With $$\delta = \frac{\gamma}{2}$$ and $$\omega = \sqrt{\omega_0^2 - \delta^2}$$ the solution to the $$x(t) = \exp(\lambda t)$$ approach are $$\lambda = -\delta \pm i \omega t$$.


One of the plus or minus variants are a valid solution, but the linear combination of both are all solutions. I understand that.


The book then says that the general solution is the combination of real and imaginary parts. Alternatively, one can add a phase angle and have one "compact" solution like this:


$$ x(t) = x_0 \exp(-\delta t) \exp(i ( \omega t + \phi ) ) $$


The $\exp(i \phi)$ certainly makes up a linear combination of real and imaginary parts, but how is it a combination like $$c_1 \exp(i\omega t) + c_2 \exp(-i\omega t) ?$$



Answer




For the Stokes friction, the book is just choosing to normalize the coefficient with the mass. Since the coefficient of linear friction is arbitrary, you can divide it by the mass if you like, and then it has units of decay time.
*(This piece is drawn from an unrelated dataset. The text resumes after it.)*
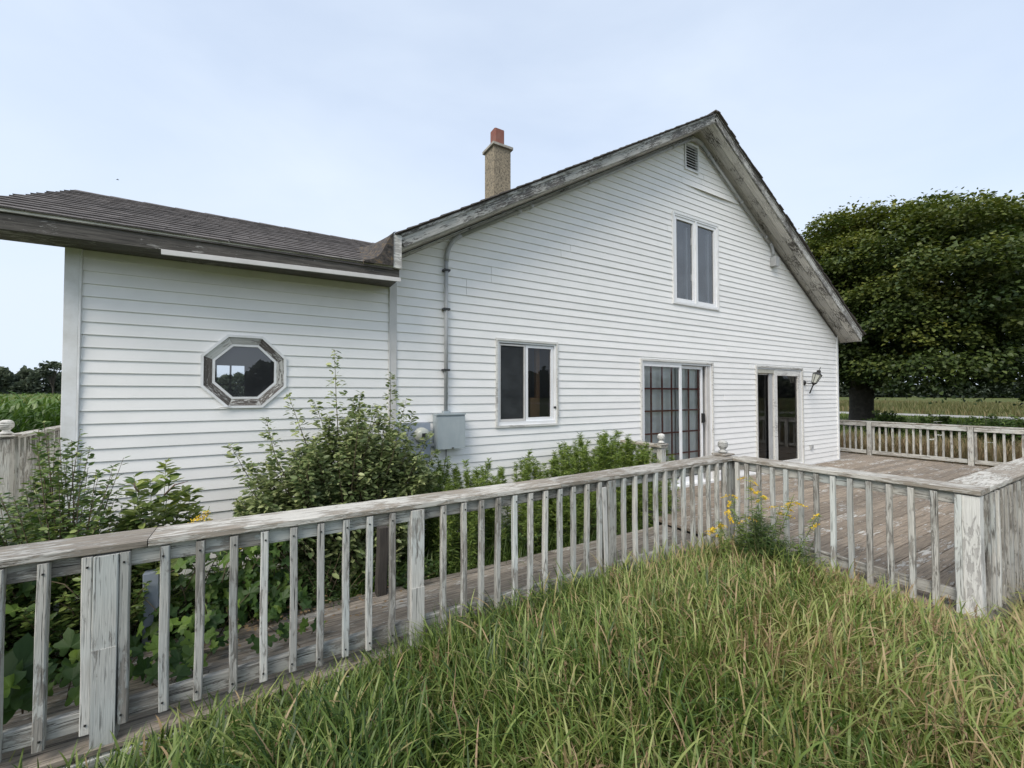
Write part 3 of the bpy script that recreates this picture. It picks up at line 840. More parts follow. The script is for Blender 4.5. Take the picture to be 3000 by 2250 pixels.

The parameter $\gamma$ is traditionally taken to be the decay time.


The reason the combination of the two terms into a phase-shift works is the addition law for cosines:


$$ cos(A+B) = cos(A)cos(B) - sin(A)sin(B) $$


which is simply the real part of the more obvious formula:


$$ e^{i(A+B)} = e^{iA}e^{iB} $$


and the imaginary part of the above formula reproduces the law of addition of sines. When you split cos(\omega t + \phi) using the addition rule, you find the two separate oscillations from the general solution.